The finest of the water-works at Chatsworth is one called the Emperor Fountain which throws up a jet 267 feet high. This height exceeds that of any fountain in Europe. There is a vast Conservatory on the estate, built of glass by Sir Joseph Paxton, who designed and constructed the Crystal Palace. His experience in the building of conservatories no doubt suggested to him the idea of the splendid glass edifice in Hyde Park. The conservatory at Chatsworth required 70,000 square feet of glass. Four miles of iron tubing are used in heating the building. There is a broad carriage way running right through the centre of the conservatory.[033] This conservatory is peculiarly rich in exotic plants of all kinds, collected at an enormous cost. This most princely estate, contrasted with the little cottages and cottage-gardens in the neighbourhood, suggested to Wordsworth the following sonnet.
CHATSWORTH.
Chatsworth! thy stately mansion,
and the pride
Of thy domain, strange contrast
do present
To house and home in many
a craggy tent
Of the wild Peak, where new
born waters glide
Through fields whose thrifty
occupants abide
As in a dear and chosen banishment
With every semblance of entire
content;
So kind is simple Nature,
fairly tried!
Yet he whose heart in childhood
gave his troth
To pastoral dales, then set
with modest farms,
May learn, if judgment strengthen
with his growth,
That not for Fancy only, pomp
hath charms;
And, strenuous to protect
from lawless harms
The extremes of favored life,
may honour both.
The two noblest of modern public gardens in England are those at Kensington and Kew. Kensington Gardens were begun by King William the III, but were originally only twenty-six acres in extent. Queen Anne added thirty acres more. The grounds were laid out by the well-known garden-designers, London and Wise.[034] Queen Caroline, who formed the Serpentine River by connecting several detached pieces of water into one, and set the example of a picturesque deviation from the straight line,[035] added from Hyde Park no less than three hundred acres which were laid out by Bridgeman. This was a great boon to the Londoners. Horace Walpole says that Queen Caroline at first proposed to shut up St. James’s Park and convert it into a private garden for herself, but when she asked Sir Robert Walpole what it would cost, he answered—“Only three Crowns.” This changed her intentions.

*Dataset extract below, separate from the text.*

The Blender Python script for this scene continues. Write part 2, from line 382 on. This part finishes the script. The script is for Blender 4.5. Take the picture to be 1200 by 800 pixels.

The reader of Pope will remember an allusion to the famous Ring in Hyde Park. The fair Belinda was sometimes attended there by her guardian Sylphs:
The light militia of the lower sky.
They guarded her from ‘the white-gloved beaux,’
These though unseen are ever
on the wing,
Hang o’er the box, and
hover o’er the Ring.
It was here that the gallantries of the “Merry Monarch” were but too often exhibited to his people. “After dinner,” says the right garrulous Pepys in his journal, “to Hyde Parke; at the Parke was the King, and in another Coach, Lady Castlemaine, they greeting one another at every turn.”